Yep. Throw me on the pile. Felt strongly enough about this to actually create an Apple discussions account to complain about it. Congrats, Apple. You've moved me to action.
•Running iphone 4 OS 4.1 through Apple's shipped USB - 30pin connector into a Pioneer DEH-P6200BT head unit.
•I get the tell-tale skips, studders and jerks during ipod music playback. Acts exactly the same way whether the head unit is controlling the iphone (accessory is connected message on the iphone's screen) or when the phone is in control via the ipod app.
•Tried to recreate the effect while playing sound-intensive games through the audio connection. Tested Plants vs Zombies, Epic Citadel and Angry Birds (the only games I had installed at the time). Skips and studders to NOT occur while these games are playing audio through the usb connection, only when playing music through the ipod app. In fact, I think the music skipping may actually stop while the ipod app is playing in the background during some of these games... which is kind of weird.
•Studdering is random. Never seems to happen at the same spot on the same song with any consistency.
•Putting the screen to sleep (tap the power button) usually triggers the skipping immediately. It doesn't do it as readily if the ipod app is open, but will do it eventually if left to its own devices.

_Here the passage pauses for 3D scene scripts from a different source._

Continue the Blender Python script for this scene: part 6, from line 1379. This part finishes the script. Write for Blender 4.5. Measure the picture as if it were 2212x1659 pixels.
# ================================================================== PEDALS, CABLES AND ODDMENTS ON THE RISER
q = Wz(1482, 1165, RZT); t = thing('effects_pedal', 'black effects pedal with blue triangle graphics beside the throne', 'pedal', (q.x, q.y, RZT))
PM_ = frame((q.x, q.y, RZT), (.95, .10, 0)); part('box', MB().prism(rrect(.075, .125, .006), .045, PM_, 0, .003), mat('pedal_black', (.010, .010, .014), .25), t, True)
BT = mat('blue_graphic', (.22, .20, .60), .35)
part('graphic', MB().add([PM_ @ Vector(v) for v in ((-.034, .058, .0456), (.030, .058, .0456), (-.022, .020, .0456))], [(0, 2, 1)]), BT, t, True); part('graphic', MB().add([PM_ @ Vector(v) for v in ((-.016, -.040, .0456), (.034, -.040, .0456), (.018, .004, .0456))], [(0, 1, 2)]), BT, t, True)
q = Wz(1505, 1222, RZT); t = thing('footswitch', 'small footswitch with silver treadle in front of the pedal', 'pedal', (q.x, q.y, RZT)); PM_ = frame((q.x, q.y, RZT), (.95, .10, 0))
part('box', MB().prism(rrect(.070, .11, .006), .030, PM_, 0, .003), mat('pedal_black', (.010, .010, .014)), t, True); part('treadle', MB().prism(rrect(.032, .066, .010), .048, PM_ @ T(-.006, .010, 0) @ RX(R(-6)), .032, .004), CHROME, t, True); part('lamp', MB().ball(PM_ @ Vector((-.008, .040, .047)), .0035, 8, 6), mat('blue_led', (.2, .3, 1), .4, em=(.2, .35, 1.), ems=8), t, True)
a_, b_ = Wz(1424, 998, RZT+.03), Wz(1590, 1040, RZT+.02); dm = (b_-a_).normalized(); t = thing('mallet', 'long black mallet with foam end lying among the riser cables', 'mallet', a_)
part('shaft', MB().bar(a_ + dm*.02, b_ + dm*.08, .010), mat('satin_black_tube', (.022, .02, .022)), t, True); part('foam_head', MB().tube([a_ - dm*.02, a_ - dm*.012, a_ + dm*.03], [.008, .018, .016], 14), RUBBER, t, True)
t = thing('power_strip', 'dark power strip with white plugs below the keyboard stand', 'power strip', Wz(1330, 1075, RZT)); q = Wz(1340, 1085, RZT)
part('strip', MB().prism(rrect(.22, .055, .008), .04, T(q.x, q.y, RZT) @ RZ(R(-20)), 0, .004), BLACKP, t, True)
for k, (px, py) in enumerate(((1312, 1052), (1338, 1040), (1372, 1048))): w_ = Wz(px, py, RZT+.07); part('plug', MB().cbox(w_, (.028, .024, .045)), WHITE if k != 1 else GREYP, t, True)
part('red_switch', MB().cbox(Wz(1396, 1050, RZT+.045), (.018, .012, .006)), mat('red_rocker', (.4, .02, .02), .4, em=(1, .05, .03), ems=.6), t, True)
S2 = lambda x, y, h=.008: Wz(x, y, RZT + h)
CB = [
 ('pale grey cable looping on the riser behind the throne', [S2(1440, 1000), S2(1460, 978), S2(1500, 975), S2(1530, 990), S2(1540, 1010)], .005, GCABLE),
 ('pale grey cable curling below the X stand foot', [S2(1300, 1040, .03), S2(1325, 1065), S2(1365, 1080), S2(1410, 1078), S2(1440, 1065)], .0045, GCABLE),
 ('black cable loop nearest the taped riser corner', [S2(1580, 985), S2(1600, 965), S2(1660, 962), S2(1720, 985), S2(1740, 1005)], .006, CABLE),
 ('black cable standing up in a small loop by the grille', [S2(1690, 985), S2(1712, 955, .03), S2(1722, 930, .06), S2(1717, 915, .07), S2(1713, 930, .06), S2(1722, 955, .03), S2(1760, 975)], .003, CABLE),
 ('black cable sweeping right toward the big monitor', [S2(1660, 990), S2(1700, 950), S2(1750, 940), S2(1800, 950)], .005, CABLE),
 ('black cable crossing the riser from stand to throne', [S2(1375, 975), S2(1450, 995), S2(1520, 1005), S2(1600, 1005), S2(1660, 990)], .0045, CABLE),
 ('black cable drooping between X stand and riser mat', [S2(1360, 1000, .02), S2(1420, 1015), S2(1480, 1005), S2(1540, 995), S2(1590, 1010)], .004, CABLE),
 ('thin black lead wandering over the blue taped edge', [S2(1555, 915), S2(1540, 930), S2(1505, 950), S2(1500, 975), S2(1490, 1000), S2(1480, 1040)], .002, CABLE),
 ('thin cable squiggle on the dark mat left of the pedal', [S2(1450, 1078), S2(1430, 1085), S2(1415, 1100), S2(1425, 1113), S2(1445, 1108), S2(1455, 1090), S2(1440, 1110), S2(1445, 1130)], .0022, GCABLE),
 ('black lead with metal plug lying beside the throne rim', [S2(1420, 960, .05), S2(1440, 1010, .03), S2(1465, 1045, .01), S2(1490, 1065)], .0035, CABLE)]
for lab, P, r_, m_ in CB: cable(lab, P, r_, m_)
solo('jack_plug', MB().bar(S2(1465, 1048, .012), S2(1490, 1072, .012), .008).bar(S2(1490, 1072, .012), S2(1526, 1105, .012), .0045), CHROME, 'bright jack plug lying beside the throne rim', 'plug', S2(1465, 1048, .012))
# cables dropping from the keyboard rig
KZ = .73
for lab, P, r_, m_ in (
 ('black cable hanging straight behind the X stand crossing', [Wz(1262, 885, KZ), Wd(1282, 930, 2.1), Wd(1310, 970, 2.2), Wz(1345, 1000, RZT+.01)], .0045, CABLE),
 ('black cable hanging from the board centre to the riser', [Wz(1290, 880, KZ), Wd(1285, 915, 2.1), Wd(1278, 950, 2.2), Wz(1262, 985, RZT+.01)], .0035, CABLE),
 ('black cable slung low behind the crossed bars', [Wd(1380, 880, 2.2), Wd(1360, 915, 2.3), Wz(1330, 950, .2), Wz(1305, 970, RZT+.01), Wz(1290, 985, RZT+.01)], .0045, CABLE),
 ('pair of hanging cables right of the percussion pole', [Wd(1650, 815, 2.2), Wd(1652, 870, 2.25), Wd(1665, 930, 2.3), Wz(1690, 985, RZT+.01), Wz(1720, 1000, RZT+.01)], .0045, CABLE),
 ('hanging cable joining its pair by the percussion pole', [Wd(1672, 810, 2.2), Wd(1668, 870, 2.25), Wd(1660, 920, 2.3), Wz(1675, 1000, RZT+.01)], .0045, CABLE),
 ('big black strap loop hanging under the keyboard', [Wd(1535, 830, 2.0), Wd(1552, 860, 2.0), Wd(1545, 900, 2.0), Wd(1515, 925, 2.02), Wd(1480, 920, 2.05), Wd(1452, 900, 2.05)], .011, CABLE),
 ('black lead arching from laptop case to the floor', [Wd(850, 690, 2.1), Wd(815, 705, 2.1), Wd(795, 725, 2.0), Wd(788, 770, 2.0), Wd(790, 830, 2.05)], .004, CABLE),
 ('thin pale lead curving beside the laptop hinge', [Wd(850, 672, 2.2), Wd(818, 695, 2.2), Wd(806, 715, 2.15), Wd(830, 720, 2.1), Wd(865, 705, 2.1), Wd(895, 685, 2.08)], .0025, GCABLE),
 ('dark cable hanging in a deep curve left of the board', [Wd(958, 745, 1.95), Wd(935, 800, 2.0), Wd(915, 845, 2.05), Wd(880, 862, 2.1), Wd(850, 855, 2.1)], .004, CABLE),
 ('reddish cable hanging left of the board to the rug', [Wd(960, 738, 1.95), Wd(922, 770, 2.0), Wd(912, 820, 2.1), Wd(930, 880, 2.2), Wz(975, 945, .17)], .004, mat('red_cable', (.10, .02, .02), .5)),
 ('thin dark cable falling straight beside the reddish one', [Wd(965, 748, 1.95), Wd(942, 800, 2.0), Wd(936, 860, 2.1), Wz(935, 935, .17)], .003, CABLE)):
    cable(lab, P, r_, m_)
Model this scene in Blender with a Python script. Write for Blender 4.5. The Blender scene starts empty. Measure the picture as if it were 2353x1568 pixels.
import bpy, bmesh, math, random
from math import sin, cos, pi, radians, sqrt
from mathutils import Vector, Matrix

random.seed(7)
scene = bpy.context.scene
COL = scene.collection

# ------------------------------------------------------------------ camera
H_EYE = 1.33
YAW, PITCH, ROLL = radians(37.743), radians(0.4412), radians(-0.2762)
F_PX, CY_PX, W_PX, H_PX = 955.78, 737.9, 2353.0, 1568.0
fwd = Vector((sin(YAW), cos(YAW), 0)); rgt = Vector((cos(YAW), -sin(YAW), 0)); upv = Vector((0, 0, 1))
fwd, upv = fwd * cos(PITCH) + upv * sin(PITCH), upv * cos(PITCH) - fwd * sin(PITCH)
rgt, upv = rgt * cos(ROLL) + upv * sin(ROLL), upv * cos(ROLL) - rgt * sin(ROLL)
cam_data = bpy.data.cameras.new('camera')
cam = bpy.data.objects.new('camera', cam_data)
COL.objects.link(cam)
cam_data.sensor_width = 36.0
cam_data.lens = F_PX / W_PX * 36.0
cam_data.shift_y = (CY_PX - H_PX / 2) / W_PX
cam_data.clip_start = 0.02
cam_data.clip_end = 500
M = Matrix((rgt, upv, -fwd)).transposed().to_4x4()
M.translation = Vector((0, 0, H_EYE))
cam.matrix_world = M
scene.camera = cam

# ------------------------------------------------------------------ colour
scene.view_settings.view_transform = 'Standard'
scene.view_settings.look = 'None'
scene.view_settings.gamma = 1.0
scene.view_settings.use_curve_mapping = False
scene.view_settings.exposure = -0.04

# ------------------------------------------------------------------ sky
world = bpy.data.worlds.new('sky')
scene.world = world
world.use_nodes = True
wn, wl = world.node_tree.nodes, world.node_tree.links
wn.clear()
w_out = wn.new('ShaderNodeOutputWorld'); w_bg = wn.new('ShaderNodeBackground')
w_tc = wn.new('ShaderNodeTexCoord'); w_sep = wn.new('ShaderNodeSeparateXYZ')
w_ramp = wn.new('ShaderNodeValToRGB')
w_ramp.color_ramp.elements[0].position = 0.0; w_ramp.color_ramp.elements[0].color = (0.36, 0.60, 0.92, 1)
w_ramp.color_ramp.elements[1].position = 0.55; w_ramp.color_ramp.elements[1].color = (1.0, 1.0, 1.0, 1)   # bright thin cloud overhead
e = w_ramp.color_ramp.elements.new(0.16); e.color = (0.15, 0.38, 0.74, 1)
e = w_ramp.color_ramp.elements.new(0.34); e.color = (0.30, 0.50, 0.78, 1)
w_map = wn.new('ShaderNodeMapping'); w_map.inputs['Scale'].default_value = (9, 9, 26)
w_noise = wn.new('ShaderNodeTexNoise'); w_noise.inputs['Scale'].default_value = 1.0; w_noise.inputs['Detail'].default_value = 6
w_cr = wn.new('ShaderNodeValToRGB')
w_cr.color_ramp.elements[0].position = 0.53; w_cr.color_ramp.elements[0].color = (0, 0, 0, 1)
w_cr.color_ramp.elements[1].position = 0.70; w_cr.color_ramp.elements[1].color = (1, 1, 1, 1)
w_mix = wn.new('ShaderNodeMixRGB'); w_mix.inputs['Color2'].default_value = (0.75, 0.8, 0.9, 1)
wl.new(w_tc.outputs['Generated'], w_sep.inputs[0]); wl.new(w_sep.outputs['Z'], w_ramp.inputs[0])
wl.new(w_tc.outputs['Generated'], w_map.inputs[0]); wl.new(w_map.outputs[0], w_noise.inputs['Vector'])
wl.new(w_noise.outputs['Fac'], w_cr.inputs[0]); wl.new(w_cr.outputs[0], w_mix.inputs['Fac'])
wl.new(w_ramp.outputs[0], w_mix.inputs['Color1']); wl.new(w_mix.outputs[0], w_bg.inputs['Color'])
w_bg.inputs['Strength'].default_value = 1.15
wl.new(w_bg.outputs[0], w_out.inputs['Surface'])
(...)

•Suspected that it was an encoding error when I told iTunes to automatically convert to 128 AAC to save space. Playback of same songs on headphones and through iphone speakers does not trigger the studdering. Have no other 30-pin peripherals to test on. Anyone else notice the studders in any peripheral other then a car deck?
•Suspected that push-notifications, bluetooth, or other web-based apps might be causing issues in the background. Went to airplane mode and turned off all notifications. No effect.
•Tried resetting the pioneer deck's microprocessor. No Effect.
•Tried recycling iphone several times. No Effect.
As of this moment, I have not yet tried:
-restoring the iphone to factory settings
-reverting to the original mp3 files instead of the resampled 128k AAC files that itunes encoded
-running the iphone through the 1/8" stereo-input on the car deck (though I already know this will work fine, since listening through headphones does not cause a studder)
Has anyone else done these tests or other more elaborate ones that I can't fathom at this late hour? My goal, of course, is narrowing possible culprits so that Apple doesn't have to, and can therefore better spend their time making Keynote presentations to explain why these issues are everyone else's fault.